In other words, because the calculation of make-whole relief necessarily requires projecting the terms of a hypothetical collective bargaining agreement which would have been entered into “but for” the failure to bargain, it is relevant to show, if such evidence be available, that there are other reasons why no agreement could ever have been consummated.   To impose make-whole relief notwithstanding that no agreement could ever have been consummated would operate to transform make-whole relief into a penalty, contrary to its compensatory nature as defined by the authorities cited in that portion of Dal Porto above quoted.

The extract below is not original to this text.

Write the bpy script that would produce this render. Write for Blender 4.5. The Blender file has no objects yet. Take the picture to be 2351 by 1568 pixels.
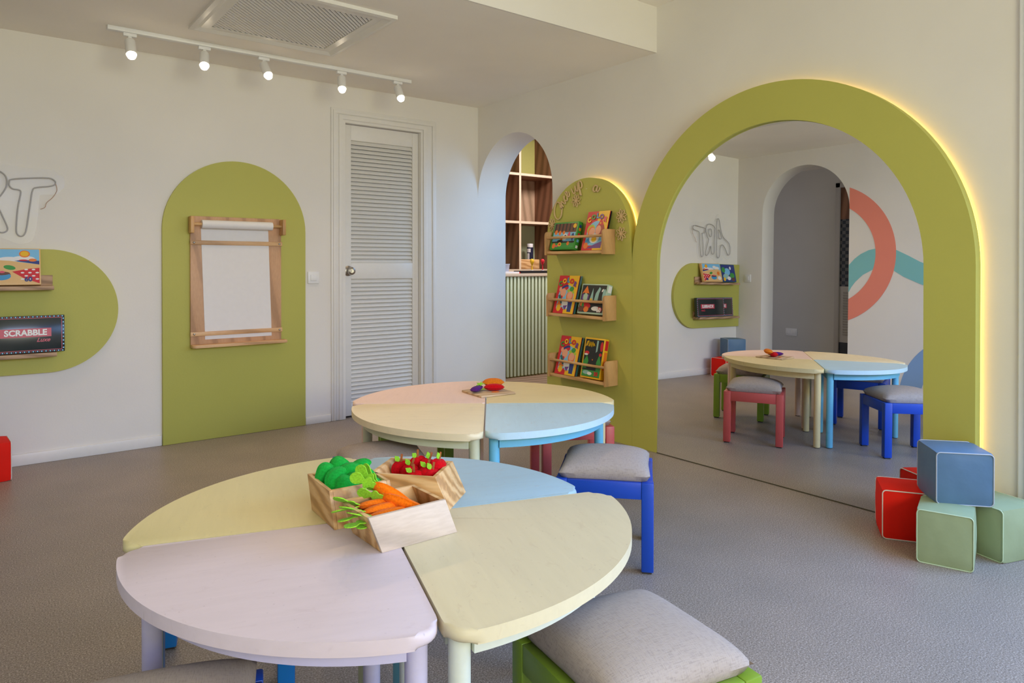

As a matter of logical conclusion, the foregoing would apply regardless of why there was no bargaining in good faith by the employer.   Such conclusion is implicit in the further language of the court that “[w]e agree with [the employer] that consummation of a collective bargaining agreement is necessarily implied in section 1160.3 as a prerequisite for application of the make-whole remedy.”  (Id., at p. 1204, 237 Cal.Rptr. 206.)

The several Amici Curiae have speculated over why the Board has chosen to distinguish “technical” refusal-to-bargain cases as not within the ambit of the Dal Porto rule.   However, we see no need to engage in such an exercise.   We only note that the order here under review cited a passage from Dal Porto at page 1209 as the basis for the distinction it made.   That language, as we read it, provides absolutely no logical basis for treating “technical” refusal-to-bargain cases any differently from so-called surface bargaining cases.   Moreover, because the Board, in the order under review, cited no policy or other precedential reasons to justify its imposition of the conclusive presumption it chose to impose here on Arakelian, we hold it to be wholly unjustified either in logic or in law.

 Accordingly, the rebuttable presumption as defined in Dal Porto and the attendant procedures otherwise therein described and amplified in the Interim Order of November 16, 1987, issuing in 13 ALRB No. 8, should be available to Arakelian.

DISPOSITION

The petition is granted, and the order of October 9, 1987, issuing 6 ALRB No. 28 is annulled.   The matter is remanded to the Board with directions that it issue a new and different order granting Arakelian's motion to reopen the record in that matter, and that it thereupon proceed in the manner described by the Board in its Interim Order of November 16, 1987, issuing in 13 ALRB No. 8, reflecting the views contained in Dal Porto.

FOOTNOTES

1.   Mario Saikhon, Inc. and United Farm Workers of America, AFL–CIO.

2.   George Arakelian Farms, Inc. v. Agricultural Labor Relations Bd., supra, 40 Cal.3d 654, 221 Cal.Rptr. 488, 710 P.2d 288.

McDANIEL, Associate Justice.

CAMPBELL, P.J, and HEWS, J., concur.